Berkeley Heights Votes Yes on Cap Bank

June 1, 2020

Just as if a person walked into a buffet and loosened their belt …

I am disappointed to report that the Berkeley Heights Township Council voted 6-0, with all 3 Republicans and all 3 of the Democrats voting YES on the Cap Bank Vote. This vote “loosens the belt” of restrictions to the Council allowing them to budget more than the Cap normally allows. One would expect this from a free spending Liberal Agenda, but part of being Republican is fiscal conservatism. This vote is very disrespectful to the Businesses and Residents of Berkeley Heights. It is very easy to spend other people’s money and this vote makes it even easier for the Township Council.

While the Cap Bank is not a vote to spend Berkeley Heights Business and Residents money directly, it sets the expectation to feast on excessive spending all at the taxpayers dime. It sets the stage for spending over and above the current limitations. It was clearly stated in Tuesdays Township Council Meeting that they will indeed spend more next year because they cut back this year, and they want to have the ability to go over the cap.

Knowing that municipalities historically overspend, well over what inflation would dictate, a spending/appropriations cap is set by the state to allow only for cost of living increases based on inflation data. This law was put into place as an admittance that NJ Property taxes were out of control. To allow for extreme hardship cases, they left open the option for the local government to vote to bypass some restrictions to this spending, this option has to be voted on in the affirmative in a public meeting.

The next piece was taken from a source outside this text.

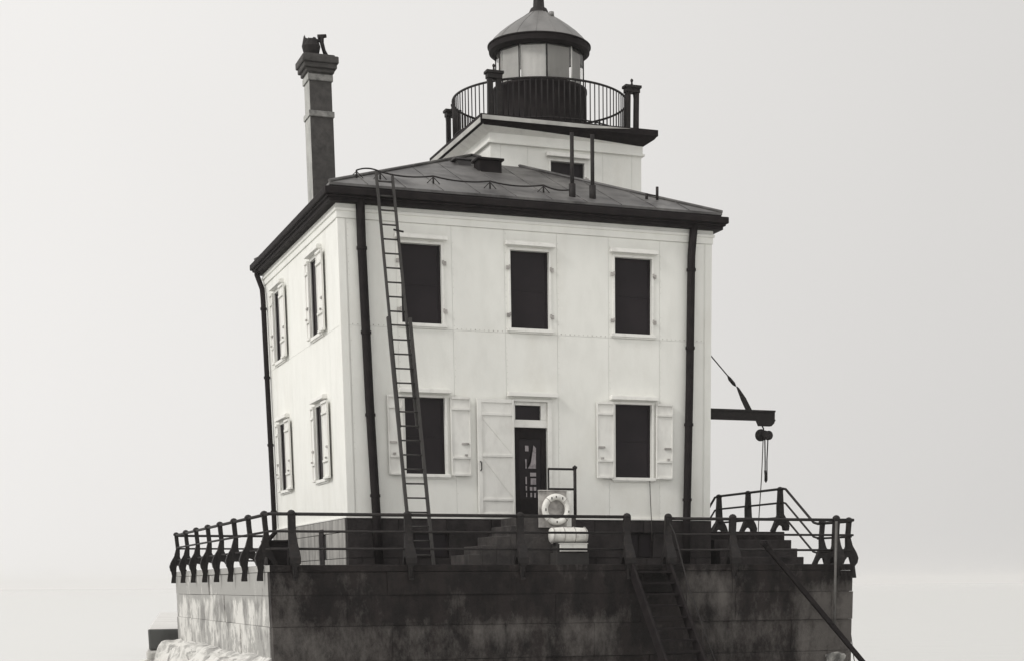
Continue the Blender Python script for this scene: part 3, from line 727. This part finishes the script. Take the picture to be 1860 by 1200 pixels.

Escalating property taxes are a real issue in Berkeley Heights, mine going up from $10,500 to $18,000 in 15 years. With taxes increasing year after year, long time residents are moving out of town, and businesses are shutting their doors. Berkeley Heights was once a place with a small town feel and a mix of Blue and White Collar workers were able to afford to buy a home, it is now a place where one can afford the home but not the property taxes.

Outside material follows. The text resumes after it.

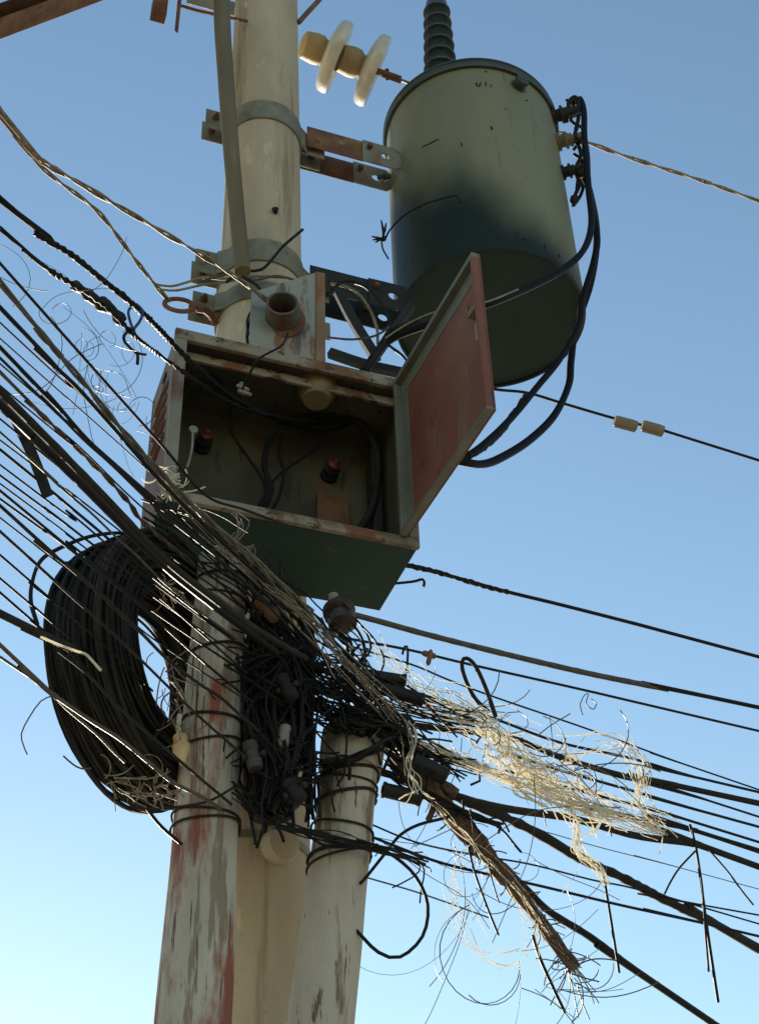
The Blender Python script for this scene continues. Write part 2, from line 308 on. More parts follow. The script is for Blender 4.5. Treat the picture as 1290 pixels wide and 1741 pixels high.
# fittings inside
def stud(x, y, Y):
    p = at(x, y, Y); n = (-E2 * 1 + UP * -.0).normalized(); c = p + E2 * .0
    st = MB().lathe(c + E2 * .055, -E2, [(0, .020), (.012, .026), (.02, .020), (.03, .027), (.04, .021), (.05, .021)], 24).build('standoff_insulator', m_dark, cab)
    MB().lathe(c + E2 * .005, -E2, [(0, .020), (.01, .024), (.022, .021), (.028, .008), (.034, .007)], 24).build('red_cap', m_red, st)
def inY(x, y, v):                                              # point seen at (x,y) lying v metres behind the cabinet front
    d = ray(x, y); o = B(0, v, 0); return EYE + d * ((o - EYE).dot(E2) / d.dot(E2))
for (x, y) in ((350, 743), (567, 793)):
    p = inY(x, y, BD - .06)
    st = MB().lathe(p + E2 * .053, -E2, [(0, .028), (.015, .028), (.018, .020), (.028, .020), (.03, .026), (.045, .026), (.048, .018)], 24).build('standoff_insulator', m_dark, cab)
    MB().lathe(p + E2 * .004, -E2, [(0, .019), (.008, .023), (.02, .021), (.027, .010), (.034, .007)], 24).build('red_cap', m_red, st)
p = inY(540, 662, .08)
MB().lathe(p + UP * .02, (-.05, -.15, -1), [(-.02, .066), (.03, .064), (.06, .055), (.08, .040), (.08, .02)], 28).build('conduit_spout', m_ystub, cab)
p = inY(568, 812, BD - .02); q = inY(600, 812, BD - .02)
MB().box(inY(540, 905, BD - .03), E1 * .105, E2 * .02, UP * .16).build('terminal_plate', m_rust, cab, smooth=False, bevel=.003)
MB().box(inY(636, 900, BD * .6), E1 * .03, E2 * .06, UP * .34).build('busbar_post', m_dark, cab, smooth=False, bevel=.003)
MB().tube([inY(328, 735, .01), inY(327, 760, .012), inY(323, 780, .012), inY(318, 795, .01)], .004, 8).build('latch_lever', m_whitem, cab)
MB().lathe(inY(328, 733, .016), -E2, [(0, .013), (.01, .013), (.01, .006)], 16).build('lock_plate', m_whitem, cab)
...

The Berkeley Heights Council needs to question professional advice that neglects to divulge a continual history of exceeded budget limits, but rather calls the Cap Bank vote a tool to provide budget flexibility and which tells the Council that most Townships Vote for it.

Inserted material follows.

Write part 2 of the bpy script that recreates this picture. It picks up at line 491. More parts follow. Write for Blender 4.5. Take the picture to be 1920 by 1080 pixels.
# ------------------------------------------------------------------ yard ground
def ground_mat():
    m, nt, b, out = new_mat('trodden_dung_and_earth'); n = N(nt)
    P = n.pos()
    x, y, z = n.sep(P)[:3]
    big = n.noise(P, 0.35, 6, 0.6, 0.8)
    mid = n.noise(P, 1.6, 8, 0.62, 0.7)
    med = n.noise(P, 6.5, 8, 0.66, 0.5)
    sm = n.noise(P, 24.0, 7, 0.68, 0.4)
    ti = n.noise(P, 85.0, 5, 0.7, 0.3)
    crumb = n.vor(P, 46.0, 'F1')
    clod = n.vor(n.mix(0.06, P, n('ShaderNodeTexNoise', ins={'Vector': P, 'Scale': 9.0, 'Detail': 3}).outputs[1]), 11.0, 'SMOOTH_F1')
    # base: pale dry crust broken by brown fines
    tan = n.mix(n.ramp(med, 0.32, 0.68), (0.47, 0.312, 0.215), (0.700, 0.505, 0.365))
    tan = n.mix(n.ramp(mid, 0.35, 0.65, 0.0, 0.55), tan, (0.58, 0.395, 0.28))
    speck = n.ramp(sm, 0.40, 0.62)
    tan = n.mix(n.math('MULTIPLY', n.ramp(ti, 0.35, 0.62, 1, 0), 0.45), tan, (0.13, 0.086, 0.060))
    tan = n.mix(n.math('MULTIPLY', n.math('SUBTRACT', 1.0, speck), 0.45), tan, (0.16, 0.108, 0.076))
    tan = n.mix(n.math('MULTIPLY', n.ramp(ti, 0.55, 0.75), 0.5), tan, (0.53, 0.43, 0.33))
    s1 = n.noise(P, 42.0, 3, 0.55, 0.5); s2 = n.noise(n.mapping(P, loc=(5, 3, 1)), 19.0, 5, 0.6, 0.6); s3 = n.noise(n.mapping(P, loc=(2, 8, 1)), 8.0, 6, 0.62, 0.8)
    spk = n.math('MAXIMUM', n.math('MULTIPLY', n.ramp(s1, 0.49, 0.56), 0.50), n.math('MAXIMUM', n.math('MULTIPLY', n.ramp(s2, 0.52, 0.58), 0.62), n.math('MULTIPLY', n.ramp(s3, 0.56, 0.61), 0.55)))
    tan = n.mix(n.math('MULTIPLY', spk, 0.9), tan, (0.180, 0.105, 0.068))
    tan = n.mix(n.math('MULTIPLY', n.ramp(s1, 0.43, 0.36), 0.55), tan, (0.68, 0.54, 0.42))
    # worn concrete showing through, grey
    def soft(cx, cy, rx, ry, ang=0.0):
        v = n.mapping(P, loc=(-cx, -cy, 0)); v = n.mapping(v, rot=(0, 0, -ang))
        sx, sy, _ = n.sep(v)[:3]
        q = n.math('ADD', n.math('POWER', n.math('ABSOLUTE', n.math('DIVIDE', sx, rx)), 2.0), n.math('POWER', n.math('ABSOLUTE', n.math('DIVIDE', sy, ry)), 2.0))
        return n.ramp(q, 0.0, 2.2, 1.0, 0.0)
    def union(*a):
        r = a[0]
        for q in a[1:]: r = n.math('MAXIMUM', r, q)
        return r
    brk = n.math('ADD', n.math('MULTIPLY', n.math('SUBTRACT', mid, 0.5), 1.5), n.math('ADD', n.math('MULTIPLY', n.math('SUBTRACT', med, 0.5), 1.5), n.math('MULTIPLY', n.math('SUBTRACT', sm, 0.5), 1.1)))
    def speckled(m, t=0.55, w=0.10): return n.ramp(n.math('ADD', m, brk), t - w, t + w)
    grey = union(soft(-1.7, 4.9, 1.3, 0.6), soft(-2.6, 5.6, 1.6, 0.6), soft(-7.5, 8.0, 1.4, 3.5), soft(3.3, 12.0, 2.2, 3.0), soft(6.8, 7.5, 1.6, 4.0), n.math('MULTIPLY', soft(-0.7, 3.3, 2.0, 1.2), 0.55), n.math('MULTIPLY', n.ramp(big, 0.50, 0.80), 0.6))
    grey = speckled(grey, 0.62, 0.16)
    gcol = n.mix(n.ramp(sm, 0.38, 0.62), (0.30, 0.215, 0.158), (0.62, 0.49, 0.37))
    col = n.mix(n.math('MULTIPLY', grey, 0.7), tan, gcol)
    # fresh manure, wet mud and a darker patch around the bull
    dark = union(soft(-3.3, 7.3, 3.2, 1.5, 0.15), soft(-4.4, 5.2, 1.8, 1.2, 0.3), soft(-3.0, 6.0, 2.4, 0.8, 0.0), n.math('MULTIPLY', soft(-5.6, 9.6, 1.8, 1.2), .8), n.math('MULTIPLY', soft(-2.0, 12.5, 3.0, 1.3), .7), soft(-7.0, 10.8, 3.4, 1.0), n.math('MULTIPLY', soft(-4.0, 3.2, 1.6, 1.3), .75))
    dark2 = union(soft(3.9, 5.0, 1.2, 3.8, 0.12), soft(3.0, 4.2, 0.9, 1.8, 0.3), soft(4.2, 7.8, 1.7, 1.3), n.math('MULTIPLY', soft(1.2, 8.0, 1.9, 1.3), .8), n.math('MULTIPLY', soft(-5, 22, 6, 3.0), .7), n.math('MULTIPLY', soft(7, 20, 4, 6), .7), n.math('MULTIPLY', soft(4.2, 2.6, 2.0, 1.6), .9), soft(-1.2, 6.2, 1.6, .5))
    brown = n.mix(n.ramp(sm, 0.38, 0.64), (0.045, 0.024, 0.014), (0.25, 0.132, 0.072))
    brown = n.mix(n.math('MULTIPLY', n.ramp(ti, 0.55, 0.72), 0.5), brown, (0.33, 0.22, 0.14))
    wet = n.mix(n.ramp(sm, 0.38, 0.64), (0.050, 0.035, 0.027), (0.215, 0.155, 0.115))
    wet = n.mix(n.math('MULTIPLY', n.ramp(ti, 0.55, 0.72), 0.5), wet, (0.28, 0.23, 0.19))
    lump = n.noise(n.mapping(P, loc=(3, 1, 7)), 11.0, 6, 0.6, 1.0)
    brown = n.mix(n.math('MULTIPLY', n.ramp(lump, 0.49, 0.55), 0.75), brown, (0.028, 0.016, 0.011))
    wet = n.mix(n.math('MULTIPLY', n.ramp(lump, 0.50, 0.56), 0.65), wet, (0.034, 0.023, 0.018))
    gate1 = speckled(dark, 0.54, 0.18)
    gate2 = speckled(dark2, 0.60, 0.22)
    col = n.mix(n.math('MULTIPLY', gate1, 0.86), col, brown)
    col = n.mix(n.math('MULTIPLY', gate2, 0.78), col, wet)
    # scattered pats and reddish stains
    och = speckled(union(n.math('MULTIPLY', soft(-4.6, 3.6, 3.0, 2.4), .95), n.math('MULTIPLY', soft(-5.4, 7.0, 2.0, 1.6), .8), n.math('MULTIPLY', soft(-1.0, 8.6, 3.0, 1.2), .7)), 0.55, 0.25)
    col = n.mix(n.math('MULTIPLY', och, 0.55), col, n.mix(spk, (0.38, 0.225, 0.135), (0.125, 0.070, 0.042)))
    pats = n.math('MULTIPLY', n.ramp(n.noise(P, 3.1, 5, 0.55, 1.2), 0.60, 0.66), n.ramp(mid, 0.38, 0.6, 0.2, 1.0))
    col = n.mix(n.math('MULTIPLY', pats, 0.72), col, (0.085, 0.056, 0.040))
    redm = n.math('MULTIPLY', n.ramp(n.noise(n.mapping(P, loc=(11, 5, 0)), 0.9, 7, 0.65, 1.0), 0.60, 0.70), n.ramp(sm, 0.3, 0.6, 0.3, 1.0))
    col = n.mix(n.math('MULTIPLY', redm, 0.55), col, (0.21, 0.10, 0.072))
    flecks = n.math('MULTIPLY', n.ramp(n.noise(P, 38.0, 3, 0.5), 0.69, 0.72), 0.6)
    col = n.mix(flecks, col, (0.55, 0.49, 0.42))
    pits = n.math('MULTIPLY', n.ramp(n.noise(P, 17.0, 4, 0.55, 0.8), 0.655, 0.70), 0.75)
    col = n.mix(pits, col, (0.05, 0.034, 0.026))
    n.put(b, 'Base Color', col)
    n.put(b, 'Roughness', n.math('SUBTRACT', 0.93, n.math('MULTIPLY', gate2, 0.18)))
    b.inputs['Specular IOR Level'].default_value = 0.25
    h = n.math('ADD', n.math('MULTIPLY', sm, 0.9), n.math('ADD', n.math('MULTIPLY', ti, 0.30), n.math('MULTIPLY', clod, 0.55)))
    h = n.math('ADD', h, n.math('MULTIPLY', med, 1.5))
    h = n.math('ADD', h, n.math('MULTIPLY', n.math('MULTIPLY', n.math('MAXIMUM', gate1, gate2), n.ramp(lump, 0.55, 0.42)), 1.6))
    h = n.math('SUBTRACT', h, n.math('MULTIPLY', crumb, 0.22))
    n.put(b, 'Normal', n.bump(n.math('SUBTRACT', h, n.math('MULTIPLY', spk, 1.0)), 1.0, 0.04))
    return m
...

The budget statute’s wonderfully worded policy statement (40A:4-45.1) defiantly declares: ”...that the ever increasing cost of local government must be controlled to protect the homeowners of the State and enable them to maintain their homesteads. ...”

That is the mandate. It then provides an exception to the mandate, for an extreme edge case: “At the same time the Legislature recognizes that local government cannot be constrained to the point that it is impossible to provide necessary services to its residents.”
Yet, in the majority of years, a raised cap limit, which is the exception, has ruled in Berkeley Heights!

Both the words “impossible” and “necessary” are strong words yet Berkeley Heights has used this exception in the majority of the years. It is clear that Berkeley Heights has NOT been so close to financial bankruptcy where it would have been IMPOSSIBLE to provide NECESSARY services to its residents.

Berkeley Heights Township Council has a spending addiction. I have pointed this out in my post about the township debt and here is yet another example where the Town Council is taking the easy way out rather than fulfilling its fiduciary duties to enable “the residents to maintain their homesteads.” This is proven by the great number moving out of the town and businesses closing their doors, storefronts staying empty, all with similar stories of not being able to afford the taxes and others feeling that paying 5 times the national average in property tax is just too much to maintain their homestead.

The typical US homeowner pays about $2,279 in property taxes, according to WalletHub's data.

On July 7’s Republican Primary , vote for Republicans: Maciejewski and de Luna Column F to bring fiscal responsibility to Berkeley Heights.